Laced with their concern for personal safety was a fear of the financial consequences, either because the foreign workers might leave or because investors and buyers might not want to continue to do business.
The owners of the hothouse were so worried, they did not want their name used in the article, and they banned photographers from photographing any external details that would give away their identity.
In the afternoon, a member of the family met with Deputy Foreign Minister Danny Ayalon, who visited the site of the attack. Red-eyed, having raced back from Tel Aviv where she had been caring for her grandchildren, she and a number of residents recounted the day’s events for him.
One resident of the community, who also did not want to be named, urged the minister to help them find funds to take the children out of Netiv Ha’asara during the coming days.
“Vacation starts tomorrow, and we feel that we have nowhere to turn,” he said.
As Ayalon spoke with reporters in front of a geranium hothouse about the incident, foreign workers a short distance away mourned the death of their friend by holding a prayer vigil.
Some of the workers said that in the past, they had not been afraid when rockets had hit, but now they would have to think about whether to remain there. A few others said they believed they would stay regardless.
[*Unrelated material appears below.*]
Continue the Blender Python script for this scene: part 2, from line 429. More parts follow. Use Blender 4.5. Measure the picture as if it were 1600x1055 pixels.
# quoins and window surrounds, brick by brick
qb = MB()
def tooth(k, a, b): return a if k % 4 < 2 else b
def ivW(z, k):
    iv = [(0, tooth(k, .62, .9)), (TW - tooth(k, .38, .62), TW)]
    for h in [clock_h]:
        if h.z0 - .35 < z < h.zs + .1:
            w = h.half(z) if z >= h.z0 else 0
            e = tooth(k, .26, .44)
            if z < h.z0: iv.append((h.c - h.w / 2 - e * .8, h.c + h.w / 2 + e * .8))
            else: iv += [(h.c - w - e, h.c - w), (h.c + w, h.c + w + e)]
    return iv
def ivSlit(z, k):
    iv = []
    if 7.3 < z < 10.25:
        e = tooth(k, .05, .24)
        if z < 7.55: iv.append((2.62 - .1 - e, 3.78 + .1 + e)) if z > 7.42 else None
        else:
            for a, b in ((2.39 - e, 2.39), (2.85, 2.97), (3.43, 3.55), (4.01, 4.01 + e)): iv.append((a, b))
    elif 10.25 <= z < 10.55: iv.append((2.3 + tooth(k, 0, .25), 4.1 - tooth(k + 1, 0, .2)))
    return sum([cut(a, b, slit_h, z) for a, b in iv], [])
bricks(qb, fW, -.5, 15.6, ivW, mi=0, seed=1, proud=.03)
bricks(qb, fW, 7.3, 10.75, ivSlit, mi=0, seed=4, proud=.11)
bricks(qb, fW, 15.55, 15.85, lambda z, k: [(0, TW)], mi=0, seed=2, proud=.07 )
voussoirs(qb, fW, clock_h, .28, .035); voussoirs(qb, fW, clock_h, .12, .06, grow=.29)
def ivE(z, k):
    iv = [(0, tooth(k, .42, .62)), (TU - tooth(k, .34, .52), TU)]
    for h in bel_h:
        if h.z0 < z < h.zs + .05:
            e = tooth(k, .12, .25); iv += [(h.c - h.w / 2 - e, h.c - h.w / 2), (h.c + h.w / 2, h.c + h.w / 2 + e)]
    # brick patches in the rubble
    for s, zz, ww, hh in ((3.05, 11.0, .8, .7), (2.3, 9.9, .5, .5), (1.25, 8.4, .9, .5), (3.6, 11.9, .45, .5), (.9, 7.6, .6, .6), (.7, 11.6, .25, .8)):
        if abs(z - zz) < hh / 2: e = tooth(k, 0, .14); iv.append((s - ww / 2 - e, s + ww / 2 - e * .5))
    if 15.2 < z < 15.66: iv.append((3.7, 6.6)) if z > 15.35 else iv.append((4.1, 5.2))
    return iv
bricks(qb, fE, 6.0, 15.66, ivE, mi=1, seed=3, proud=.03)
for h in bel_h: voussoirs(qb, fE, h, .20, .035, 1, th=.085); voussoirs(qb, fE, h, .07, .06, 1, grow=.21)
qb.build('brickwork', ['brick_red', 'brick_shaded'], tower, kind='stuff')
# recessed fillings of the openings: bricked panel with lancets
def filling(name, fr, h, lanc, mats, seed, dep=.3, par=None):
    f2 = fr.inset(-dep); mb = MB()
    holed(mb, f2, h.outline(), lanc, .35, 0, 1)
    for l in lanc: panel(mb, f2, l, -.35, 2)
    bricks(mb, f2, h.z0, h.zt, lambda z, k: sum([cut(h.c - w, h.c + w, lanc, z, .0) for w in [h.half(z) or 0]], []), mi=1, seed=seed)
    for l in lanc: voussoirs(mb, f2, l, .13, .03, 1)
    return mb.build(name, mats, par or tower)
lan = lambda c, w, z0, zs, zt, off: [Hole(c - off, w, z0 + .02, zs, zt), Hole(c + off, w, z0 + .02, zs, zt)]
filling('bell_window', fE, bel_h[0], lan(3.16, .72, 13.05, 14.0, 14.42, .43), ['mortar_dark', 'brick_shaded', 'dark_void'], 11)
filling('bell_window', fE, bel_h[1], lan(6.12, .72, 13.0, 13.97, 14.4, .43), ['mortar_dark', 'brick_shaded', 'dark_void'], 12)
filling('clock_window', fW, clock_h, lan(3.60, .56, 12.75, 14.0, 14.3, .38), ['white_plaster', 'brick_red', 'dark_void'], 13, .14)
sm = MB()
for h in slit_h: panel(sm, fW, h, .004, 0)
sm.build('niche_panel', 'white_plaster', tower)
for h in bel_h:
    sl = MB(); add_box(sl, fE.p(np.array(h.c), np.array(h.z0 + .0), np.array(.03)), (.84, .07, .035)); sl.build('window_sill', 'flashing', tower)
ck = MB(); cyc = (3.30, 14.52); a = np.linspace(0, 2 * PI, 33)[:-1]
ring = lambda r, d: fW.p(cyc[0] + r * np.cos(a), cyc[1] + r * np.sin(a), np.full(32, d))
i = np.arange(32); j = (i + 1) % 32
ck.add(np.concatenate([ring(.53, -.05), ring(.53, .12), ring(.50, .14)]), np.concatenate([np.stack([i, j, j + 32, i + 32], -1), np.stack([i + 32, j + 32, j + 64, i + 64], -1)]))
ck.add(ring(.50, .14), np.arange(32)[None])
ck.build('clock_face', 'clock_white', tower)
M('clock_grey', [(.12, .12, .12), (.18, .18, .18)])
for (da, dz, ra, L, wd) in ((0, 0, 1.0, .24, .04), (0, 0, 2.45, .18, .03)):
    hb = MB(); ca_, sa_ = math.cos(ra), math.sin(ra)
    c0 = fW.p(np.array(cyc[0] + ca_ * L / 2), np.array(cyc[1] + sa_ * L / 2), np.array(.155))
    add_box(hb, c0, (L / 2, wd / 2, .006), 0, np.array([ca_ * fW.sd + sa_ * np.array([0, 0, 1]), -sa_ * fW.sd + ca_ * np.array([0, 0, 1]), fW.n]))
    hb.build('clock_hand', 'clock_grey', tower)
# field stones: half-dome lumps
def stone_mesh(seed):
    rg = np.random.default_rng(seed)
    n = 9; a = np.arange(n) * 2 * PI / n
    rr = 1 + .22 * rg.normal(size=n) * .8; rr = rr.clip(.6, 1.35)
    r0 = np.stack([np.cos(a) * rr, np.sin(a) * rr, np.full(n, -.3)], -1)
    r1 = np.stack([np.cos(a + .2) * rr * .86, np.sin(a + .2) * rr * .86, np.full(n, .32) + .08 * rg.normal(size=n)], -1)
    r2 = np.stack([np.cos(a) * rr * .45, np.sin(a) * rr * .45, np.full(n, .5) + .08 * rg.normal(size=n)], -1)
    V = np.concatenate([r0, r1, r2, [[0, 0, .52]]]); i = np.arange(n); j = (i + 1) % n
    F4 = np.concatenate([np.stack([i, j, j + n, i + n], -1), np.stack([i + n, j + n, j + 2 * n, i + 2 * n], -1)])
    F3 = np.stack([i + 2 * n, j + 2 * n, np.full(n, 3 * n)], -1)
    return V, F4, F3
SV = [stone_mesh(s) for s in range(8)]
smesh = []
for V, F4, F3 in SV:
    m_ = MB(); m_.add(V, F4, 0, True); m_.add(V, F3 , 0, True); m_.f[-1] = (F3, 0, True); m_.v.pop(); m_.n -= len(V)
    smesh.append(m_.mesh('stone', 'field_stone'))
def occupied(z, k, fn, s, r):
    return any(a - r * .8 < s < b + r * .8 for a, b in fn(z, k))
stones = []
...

In many cases, when there is a warning siren, they simply drop to the floor, wait, and then continue working.
In the small shack with space for just two beds, which Singauephon had shared with another worker, they had placed a small headshot of the victim and lit incense. They also set up a small white cardboard box to collect money for his widow.
“He was a very good man,” said one of his friends from Thailand.
“He loved his wife very much,” said Dawa Lami of Nepal.
Yaakov Lappin contributed to this report.